INPUT DATA:
----------
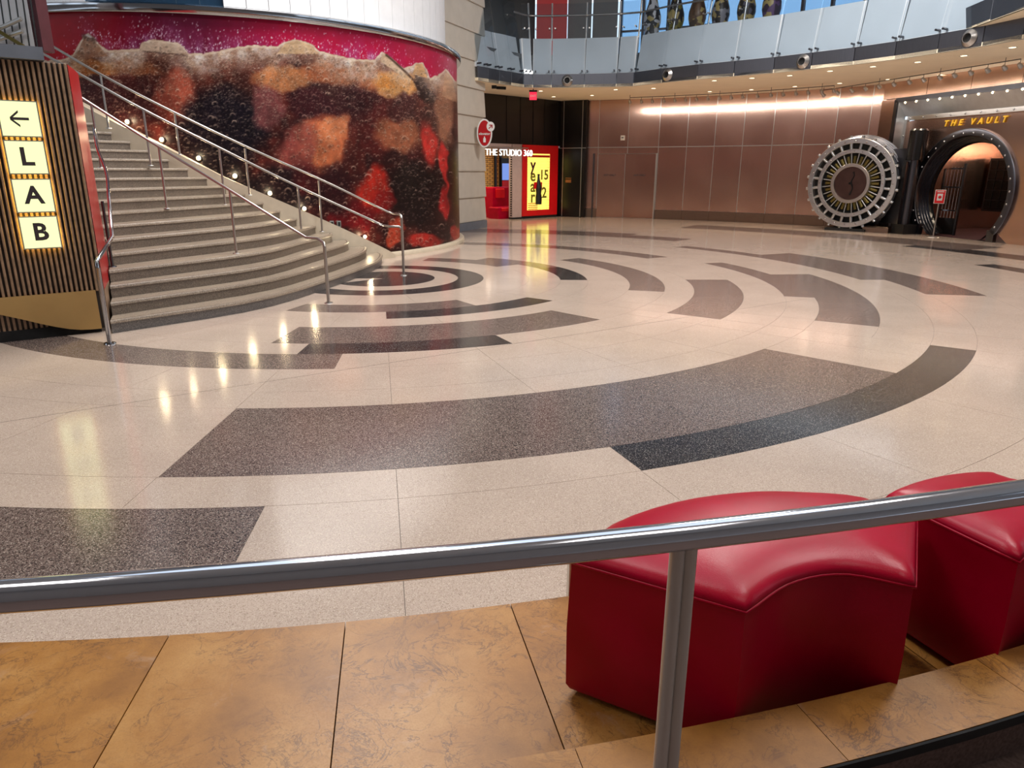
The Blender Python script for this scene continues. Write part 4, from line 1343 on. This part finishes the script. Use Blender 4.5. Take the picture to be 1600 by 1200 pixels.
# hinge arm, post and foot
hp = vp(2.0, 0, .36)
back = DC - dfn * .75
g = MB()
for z_, hh in ((2.35, .5), (.95, .75)):
    q0 = Vector((back.x, back.y, z_)) + drx * .75
    q1 = Vector((hp.x, hp.y, z_))
    dd_ = (q1 - q0).normalized()
    g.box((q0 + q1) / 2, (q1 - q0).length, .30, hh, dd_, dd_.cross(UZ))
q0 = Vector((back.x, back.y, 1.6)) + drx * .75; q1 = Vector((hp.x, hp.y, 1.6)); dd_ = (q1 - q0).normalized()
g.box((q0 + q1) / 2, (q1 - q0).length, .2, 1.6, dd_, dd_.cross(UZ))
g.box(Vector((hp.x, hp.y, 1.25)) - VU * .46, .85, .5, 1.9, VU, VN)
g.build('hinge_arm', M['gun'], vd)
MB().lathe([(.001, 2.25), (.26, 2.25), (.26, 3.12), (.22, 3.17), (.001, 3.17)], Vector((hp.x, hp.y, 0)), UZ, 24).build('hinge_cap', M['blackpanel'], vd, 35)
MB().lathe([(.13, 0), (.13, 2.3)], Vector((hp.x, hp.y, 0)), UZ, 20).build('hinge_post', M['gun'], vd, 35)
MB().box(Vector((hp.x, hp.y, .15)), .5, .5, .3, VU, VN).build('hinge_foot', M['blackplain'], vd)
f0 = Vector((DC.x, DC.y, 0)) - dfn * .3
MB().bevbox(f0 + UZ * .04, 1.3, .7, .1, .03, drx, dfn).build('cradle', M['blackplain'], vd)
MB().bevbox(f0 + drx * .95 + UZ * .09, .8, .5, .2, .04, drx, dfn).build('cradle_block', M['plinth'], vd)

# stanchion sign before the vault
sb = on_plane(1463, 340, VA + VN * .42, VN)
sb.z = 0
ss = empty('stanchion_sign', sb, 'red and white notice on a slim steel stand before the vault doorway', 'sign')
MB().lathe([(.001, .03), (.05, .03), (.17, .012), (.18, 0), (.001, 0)], sb, UZ, 20).build('base', M['steel'], ss, 40)
MB().tube([sb, sb + UZ * 1.0], .02, 10).build('pole', M['steel'], ss, 50)
fd = (Vector((0, 0, 0)) - sb); fd.z = 0; fd.normalize(); fx = Vector((-fd.y, fd.x, 0))
if fx.x < 0: fx = -fx
MB().bevbox(sb + UZ * 1.19, .28, .40, .03, .008, fx, UZ, fd).build('board', M['white'], ss)
MB().box(sb + UZ * 1.19 + fd * .016, .25, .01, .37, fx, fd).build('red_face', M['redbox'], ss)
MB().box(sb + UZ * 1.18 + fd * .022, .14, .01, .2, fx, fd).build('pictogram', M['white'], ss)
MB().ball(sb + UZ * 1.18 + fd * .03, .045, 10, 6).build('pictogram_dot', M['redbox'], ss, 180)
MB().box(sb + UZ * 1.335 + fd * .022, .18, .01, .025, fx, fd).build('caption_line', M['white'], ss)

# ------------------------------------------------------------------ balcony: soffit, steel fascia, glass
FA = [(-1.12, 24.45), (-.81, 24.85), (-.46, 25.38), (-.05, 25.83), (.36, 26.39), (.68, 26.48), (1.32, 26.46), (2.45, 26.32), (3.52, 26.09), (4.07, 25.86),
      (4.83, 24.9), (5.75, 23.95), (6.67, 23.2), (7.59, 22.4), (8.35, 21.56), (9.12, 20.66), (9.74, 19.73), (10.23, 18.68), (10.69, 17.7), (10.96, 16.75), (11.3, 15.2), (11.5, 13.5), (11.5, 11.5)]
bal = empty('balcony', (5, 24, 4.65), kind='structure')
out_poly = [Vector((p[0], p[1], 0)) for p in FA]
wall_side = [Vector((19, 11.5, 0)), Vector((19, 27, 0)), Vector((14, 33, 0)), Vector((6, 35, 0)), Vector((-4, 35, 0)), Vector((-4, 26, 0))]
MB().prism([(p.x, p.y) for p in out_poly + wall_side], 4.652, 4.74).build('soffit', M['soffit'], bal)
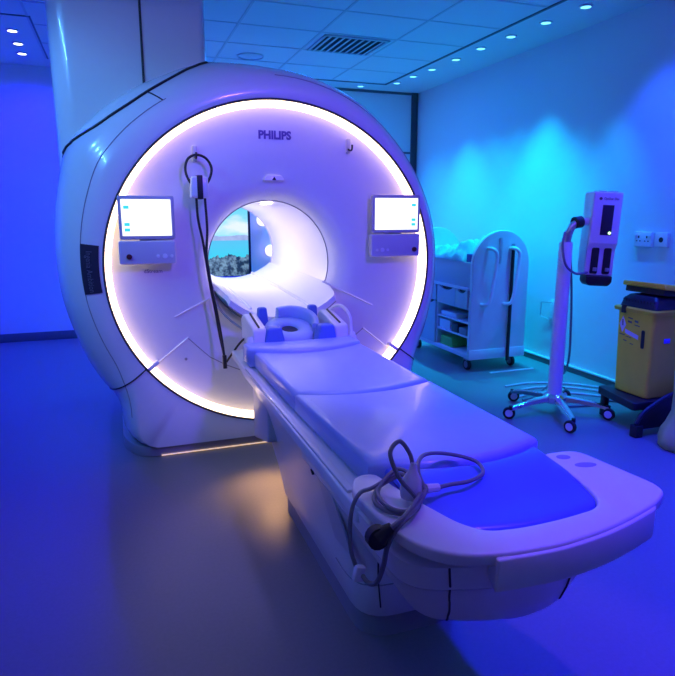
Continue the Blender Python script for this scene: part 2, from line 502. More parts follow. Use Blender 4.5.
# overhead service tower rising to the ceiling
tw = roundpoly([(-.30, 4.055), (.60, 4.055), (.60, 5.1), (-.30, 5.1)], [.14, .05, .05, .14], 7)
lo_edge = lambda x: 1.863+(x+.26)*(2.21-1.863)/(.22+.26) if x < .22 else 2.21+(x-.22)*(2.40-2.21)/(.60-.22)
b = newbm()
loft(b, [[Vector((x, y, lo_edge(x)-.12)) for x, y in tw], [Vector((x+.0, y, 2.5)) for x, y in tw], [Vector((x, y, ZC)) for x, y in tw]], True, True, True)
finish('service_tower', b, M['shell'], scan)
b = newbm()
tube(b, [(.222, 4.052, ZC-.01), (.216, 4.050, 2.10)], .007, 6)
finish('tower_seam', b, M['dark'], scan)
HO = [o for o in scan.children if o.name == 'housing'][0]
JT = smooth_path([(104, .92, 0), (113, .64, 0), (126, .50, 0), (139, .53, 0), (147, .70, 0), (152.5, .95, 0)], 8)
b = newbm(); tube(b, snap(HO, [shell(math.radians(q.x), q.y) for q in JT], .004, 2), .008, 6)
finish('tower_joint', b, M['dark'], scan)
b = newbm(); tube(b, snap(HO, [shell(math.radians(126.5-1.5*k/4), lerp(.49, .27, k/4)) for k in range(5)]), .0045, 6)
finish('shell_seam', b, M['dark'], scan)
# long seam line running round the shoulder, and the joint of the lower cover on both sides
b = newbm(); tube(b, snap(HO, [shell(math.radians(d), .27) for d in range(124, 226, 2)], .001, 2), .0026, 6)
finish('shell_seam', b, M['plinth'], scan)
b = newbm(); tube(b, snap(HO, [shell(math.radians(-d+180), .36) for d in range(90, 226, 3)], .001, 2), .0026, 6)
finish('shell_seam', b, M['plinth'], scan)
for d in (216, -36):
    b = newbm(); tube(b, snap(HO, [circ(RC, 1.034, YF)[int(d % 360/2)]]+[shell(math.radians(d), .02+.98*k/10) for k in range(11)]), .0045, 6)
    finish('shell_seam', b, M['dark'], scan)
# thin glowing line at the plinth foot, imitating a warm reflection
b = newbm(); tube(b, [(.17, 3.720, .007), (1.75, 3.720, .007)], .004, 6); finish('foot_reflection', b, M['footreflect'], scan)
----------
WHAT TO DO: Every record above should be written out again without change, except that the pictures are left out.

OUTPUT FOR THIS TASK:
The Blender Python script for this scene continues. Write part 4, from line 1343 on. This part finishes the script. Use Blender 4.5. Take the picture to be 1600 by 1200 pixels.
# hinge arm, post and foot
hp = vp(2.0, 0, .36)
back = DC - dfn * .75
g = MB()
for z_, hh in ((2.35, .5), (.95, .75)):
    q0 = Vector((back.x, back.y, z_)) + drx * .75
    q1 = Vector((hp.x, hp.y, z_))
    dd_ = (q1 - q0).normalized()
    g.box((q0 + q1) / 2, (q1 - q0).length, .30, hh, dd_, dd_.cross(UZ))
q0 = Vector((back.x, back.y, 1.6)) + drx * .75; q1 = Vector((hp.x, hp.y, 1.6)); dd_ = (q1 - q0).normalized()
g.box((q0 + q1) / 2, (q1 - q0).length, .2, 1.6, dd_, dd_.cross(UZ))
g.box(Vector((hp.x, hp.y, 1.25)) - VU * .46, .85, .5, 1.9, VU, VN)
g.build('hinge_arm', M['gun'], vd)
MB().lathe([(.001, 2.25), (.26, 2.25), (.26, 3.12), (.22, 3.17), (.001, 3.17)], Vector((hp.x, hp.y, 0)), UZ, 24).build('hinge_cap', M['blackpanel'], vd, 35)
MB().lathe([(.13, 0), (.13, 2.3)], Vector((hp.x, hp.y, 0)), UZ, 20).build('hinge_post', M['gun'], vd, 35)
MB().box(Vector((hp.x, hp.y, .15)), .5, .5, .3, VU, VN).build('hinge_foot', M['blackplain'], vd)
f0 = Vector((DC.x, DC.y, 0)) - dfn * .3
MB().bevbox(f0 + UZ * .04, 1.3, .7, .1, .03, drx, dfn).build('cradle', M['blackplain'], vd)
MB().bevbox(f0 + drx * .95 + UZ * .09, .8, .5, .2, .04, drx, dfn).build('cradle_block', M['plinth'], vd)

# stanchion sign before the vault
sb = on_plane(1463, 340, VA + VN * .42, VN)
sb.z = 0
ss = empty('stanchion_sign', sb, 'red and white notice on a slim steel stand before the vault doorway', 'sign')
MB().lathe([(.001, .03), (.05, .03), (.17, .012), (.18, 0), (.001, 0)], sb, UZ, 20).build('base', M['steel'], ss, 40)
MB().tube([sb, sb + UZ * 1.0], .02, 10).build('pole', M['steel'], ss, 50)
fd = (Vector((0, 0, 0)) - sb); fd.z = 0; fd.normalize(); fx = Vector((-fd.y, fd.x, 0))
if fx.x < 0: fx = -fx
MB().bevbox(sb + UZ * 1.19, .28, .40, .03, .008, fx, UZ, fd).build('board', M['white'], ss)
MB().box(sb + UZ * 1.19 + fd * .016, .25, .01, .37, fx, fd).build('red_face', M['redbox'], ss)
MB().box(sb + UZ * 1.18 + fd * .022, .14, .01, .2, fx, fd).build('pictogram', M['white'], ss)
MB().ball(sb + UZ * 1.18 + fd * .03, .045, 10, 6).build('pictogram_dot', M['redbox'], ss, 180)
MB().box(sb + UZ * 1.335 + fd * .022, .18, .01, .025, fx, fd).build('caption_line', M['white'], ss)

# ------------------------------------------------------------------ balcony: soffit, steel fascia, glass
FA = [(-1.12, 24.45), (-.81, 24.85), (-.46, 25.38), (-.05, 25.83), (.36, 26.39), (.68, 26.48), (1.32, 26.46), (2.45, 26.32), (3.52, 26.09), (4.07, 25.86),
      (4.83, 24.9), (5.75, 23.95), (6.67, 23.2), (7.59, 22.4), (8.35, 21.56), (9.12, 20.66), (9.74, 19.73), (10.23, 18.68), (10.69, 17.7), (10.96, 16.75), (11.3, 15.2), (11.5, 13.5), (11.5, 11.5)]
bal = empty('balcony', (5, 24, 4.65), kind='structure')
out_poly = [Vector((p[0], p[1], 0)) for p in FA]
wall_side = [Vector((19, 11.5, 0)), Vector((19, 27, 0)), Vector((14, 33, 0)), Vector((6, 35, 0)), Vector((-4, 35, 0)), Vector((-4, 26, 0))]
MB().prism([(p.x, p.y) for p in out_poly + wall_side], 4.652, 4.74).build('soffit', M['soffit'], bal)
Continue the Blender Python script for this scene: part 2, from line 502. More parts follow. Use Blender 4.5.
# overhead service tower rising to the ceiling
tw = roundpoly([(-.30, 4.055), (.60, 4.055), (.60, 5.1), (-.30, 5.1)], [.14, .05, .05, .14], 7)
lo_edge = lambda x: 1.863+(x+.26)*(2.21-1.863)/(.22+.26) if x < .22 else 2.21+(x-.22)*(2.40-2.21)/(.60-.22)
b = newbm()
loft(b, [[Vector((x, y, lo_edge(x)-.12)) for x, y in tw], [Vector((x+.0, y, 2.5)) for x, y in tw], [Vector((x, y, ZC)) for x, y in tw]], True, True, True)
finish('service_tower', b, M['shell'], scan)
b = newbm()
tube(b, [(.222, 4.052, ZC-.01), (.216, 4.050, 2.10)], .007, 6)
finish('tower_seam', b, M['dark'], scan)
HO = [o for o in scan.children if o.name == 'housing'][0]
JT = smooth_path([(104, .92, 0), (113, .64, 0), (126, .50, 0), (139, .53, 0), (147, .70, 0), (152.5, .95, 0)], 8)
b = newbm(); tube(b, snap(HO, [shell(math.radians(q.x), q.y) for q in JT], .004, 2), .008, 6)
finish('tower_joint', b, M['dark'], scan)
b = newbm(); tube(b, snap(HO, [shell(math.radians(126.5-1.5*k/4), lerp(.49, .27, k/4)) for k in range(5)]), .0045, 6)
finish('shell_seam', b, M['dark'], scan)
# long seam line running round the shoulder, and the joint of the lower cover on both sides
b = newbm(); tube(b, snap(HO, [shell(math.radians(d), .27) for d in range(124, 226, 2)], .001, 2), .0026, 6)
finish('shell_seam', b, M['plinth'], scan)
b = newbm(); tube(b, snap(HO, [shell(math.radians(-d+180), .36) for d in range(90, 226, 3)], .001, 2), .0026, 6)
finish('shell_seam', b, M['plinth'], scan)
for d in (216, -36):
    b = newbm(); tube(b, snap(HO, [circ(RC, 1.034, YF)[int(d % 360/2)]]+[shell(math.radians(d), .02+.98*k/10) for k in range(11)]), .0045, 6)
    finish('shell_seam', b, M['dark'], scan)
# thin glowing line at the plinth foot, imitating a warm reflection
b = newbm(); tube(b, [(.17, 3.720, .007), (1.75, 3.720, .007)], .004, 6); finish('foot_reflection', b, M['footreflect'], scan)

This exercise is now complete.